Ink-based transparent compliant electrode for direct coating on untreated hydrophobic PDMS surface

Abstract

Polydimethylsiloxane (PDMS) is widely used as the substrate for wearable sensors and elastomeric actuators because of its good dielectric property, stretchability, thermal/chemical resistance, biocompatibility, and transparency. PDMS-based stretchable sensors and electroactive actuators need a coating of thin compliant electrodes. However, PDMS is hydrophobic with water contact angle above 120°. Such low surface energy of PDMS creates issues for uniform coating of ink-based electrodes and/or their adhesion. Similarly, metal thin-film or nanowire-based materials coated on PDMS easily peels off. Surface treatments like UV/plasma exposure can temporarily increase PDMS's surface energy. However, these surfaces return to its original state within hours leaving behind a brittle surface layer that cracks upon stretching. To address these issues, we formulated a viscous composite ink with PEDOT:PSS and PDMS that can easily be coated on untreated PDMS by blade casting, screen printing, and so on.
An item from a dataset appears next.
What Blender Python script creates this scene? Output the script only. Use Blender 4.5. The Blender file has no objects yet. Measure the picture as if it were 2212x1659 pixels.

These coatings are highly transparent, stretchable, electrically conductive and work as compliant electrodes. We fabricated transparent dielectric elastomer actuators by coating PEDOT:PSS/PDMS composite ink on Elastosil (PDMS) substrates. The actuation strain and breakdown-fields were slightly lower compared to DEA with conventional graphite electrodes. However, the additional self-clearing capability of PEDOT:PSS/PDMS electrodes enhanced robustness of the DEA in events of localized dielectric breakdown.